Dessa forma, é imprescindível reconhecer que gênero é, dentre outras categorias, ordenadora de práticas sociais e, assim, condiciona a percepção do mundo e o pensamento. Desse modo, atributos relacionados ao masculino – como invulnerabilidade, baixo autocuidado e baixa adesão às praticas de saúde (especialmente de prevenção), impaciência, entre outros – tornam as unidades de Atenção Básica espaços “generificados” e potencializam desigualdades sociais, invisibilizando necessidades e demandas dos homens e reforçando o estereótipo de que os serviços de ABS são espaços feminilizados (COUTO et al, 2010).
Assim, para uma atenção integral às pessoas em situação de violência, sejam mulheres ou homens, vítimas ou agressores, o profissional de saúde precisa conhecer as questões relacionadas ao gênero e sua relação com os tipos mais comuns de violência.
RESUMO DA UNIDADE
Nesta unidade discutimos a violência de gênero na vida adulta. Discorremos sobre as questões culturais envolvidas na violência de gênero contra as mulheres e os homens, sobre a necessidade de descontruir essa forte associação entre masculinidade e violência, e de perceber que nas relações conjugais tanto homens quanto mulheres podem ser vítimas de violência.

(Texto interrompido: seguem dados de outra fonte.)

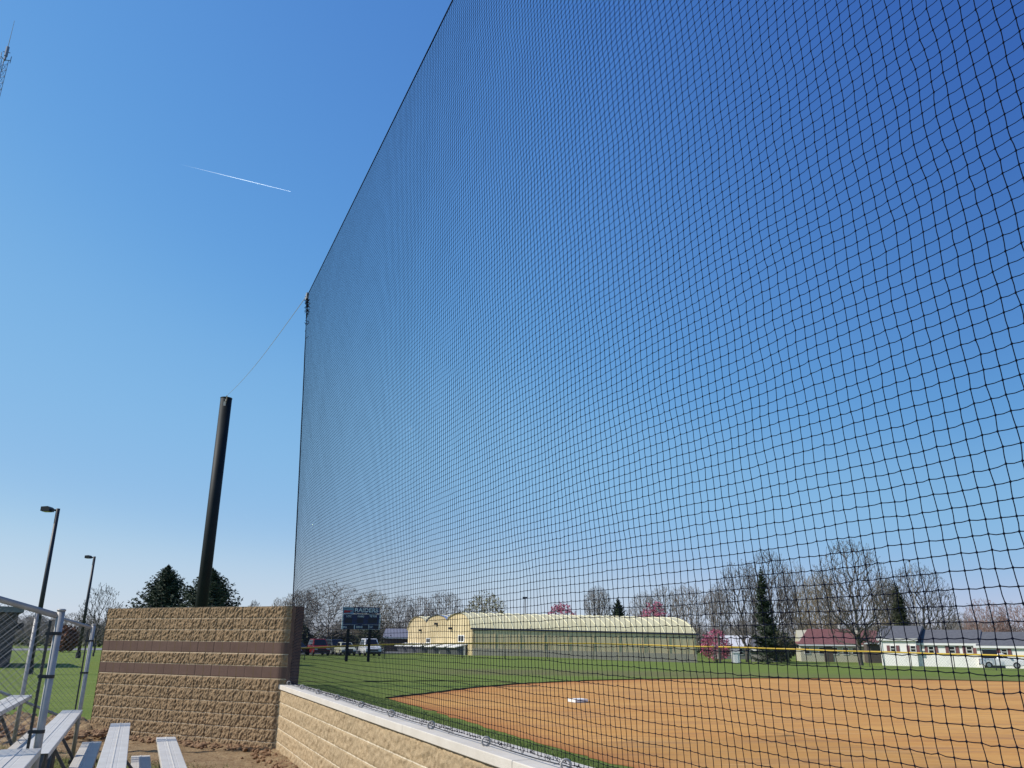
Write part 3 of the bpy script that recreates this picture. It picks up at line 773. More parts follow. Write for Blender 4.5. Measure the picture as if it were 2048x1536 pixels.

As ações na Atenção Básica ainda são tímidas, e ressalta-se a rígida divisão dos gêneros, neste caso reproduzindo nos serviços de saúde maior atenção à saúde da mulher e à mulher vítima de violência. Evidenciamos também a importância de o profissional de saúde entender as relações entre gênero e violência, permitindo assim uma atenção integral às pessoas em situação de violência.